Blackboard did not say which 20 institutions were included in the study but added that they were selected to provide a “good mix” in terms of geography and Carnegie classification in order to “provide insight into most of North American higher education.”

The findings paint a mixed picture. On one hand, colleges are using fewer scanned documents (12.8 percent of all documents, down from 13.4 percent), untagged PDFs (44.6 percent of all PDFs, down from 52.5 percent) and images without alternative text (77.9 percent of all images, down from 80 percent) than they did five years ago. Those issues make it difficult, if not impossible, for screen readers to convert the files into text. On the other hand, the number of documents with contrast issues or without headings has increased slightly.

The average overall accessibility score -- which is intended to give colleges a high-level estimate of the accessibility of their course content -- has risen from 27.5 percent in 2012 to 30.6 percent. That does not mean that less than one-third of course materials are accessible to people with disabilities, however. The accessibility issues flagged by Ally are weighted differently. For example, a scanned document that is completely unreadable to a blind student has a greater impact on the score than a document with contrast issues, Blackboard said.

“We are seeing over the last five years a very slight improvement, but over all the improvements are small,” said Nicolaas Matthijs, a product manager at Blackboard who helped develop Ally. “We’re still far away from where we ideally want to be.”

In a statement, the National Federation of the Blind also lamented the “glacial progress” seen in the data.

“These findings confirm that there is definite progress in the higher education community with respect to providing content that is nonvisually accessible,” Chris Danielsen, director of public relations, said in an email. “They also demonstrate that institutions are becoming more educated about accessibility and its importance. However, this progress is extremely slow, and all the while blind students continue to struggle.”

The NFB is one of several organizations pushing for the passage of the Accessible Instructional Materials in Higher Education (AIM HE) Act, which would develop and promote voluntary accessibility guidelines for course materials.

Matthijs said the data don’t properly capture the fact that an increasing number of colleges are taking steps to make course content accessible to students with disabilities (although some of the institutions may be doing so because of the looming “threat of some sort of legal action,” he said).

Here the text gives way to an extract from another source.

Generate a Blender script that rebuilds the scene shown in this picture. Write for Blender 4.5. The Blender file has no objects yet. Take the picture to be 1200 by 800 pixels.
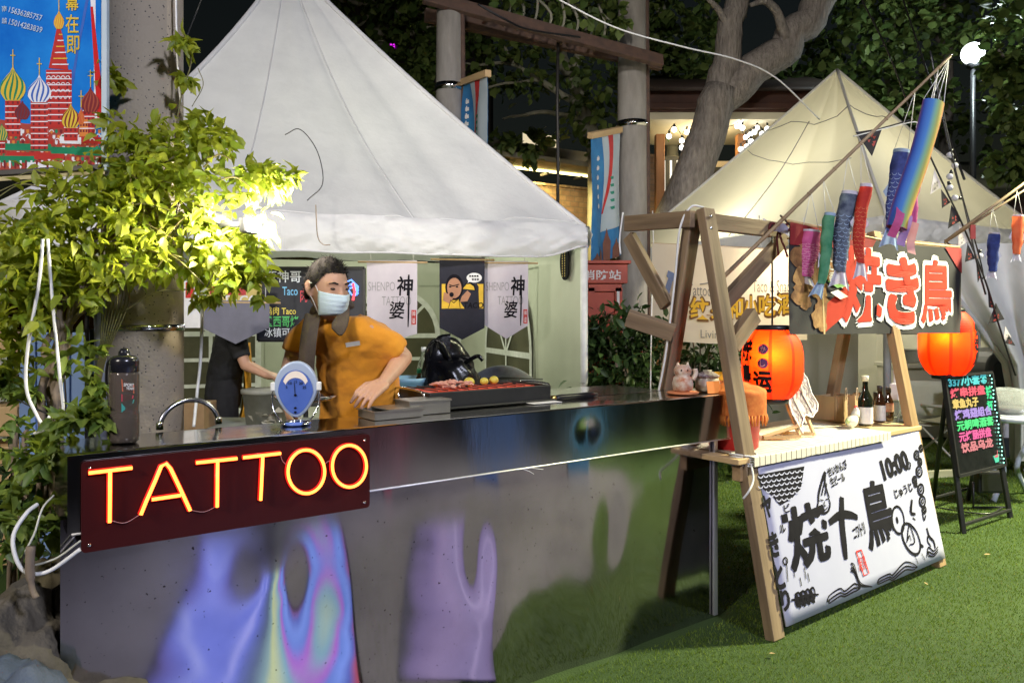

“As accessibility has become a bigger issue, we’ve seen an average improvement, which in many cases can be tied back to institutional initiatives,” Matthijs said. “But the progress has been slow.”

Margaret Price, associate professor of English and director of disability studies at Ohio State University, said in an email that she is concerned that the gap between the colleges making an effort to address accessibility issues and those that aren’t may be widening.

“We may be perceiving the emergence of a new digital divide -- a divide between those who create content that is accessible from the start … and those who assume that accessibility must be extremely difficult or expensive, and not worth the effort,” Price said. “That's simply not true, but it's a myth that I seem to be running into with increasing frequency -- even as I am also running into more and more professors and students who are excited to think about access in creative and generative ways.”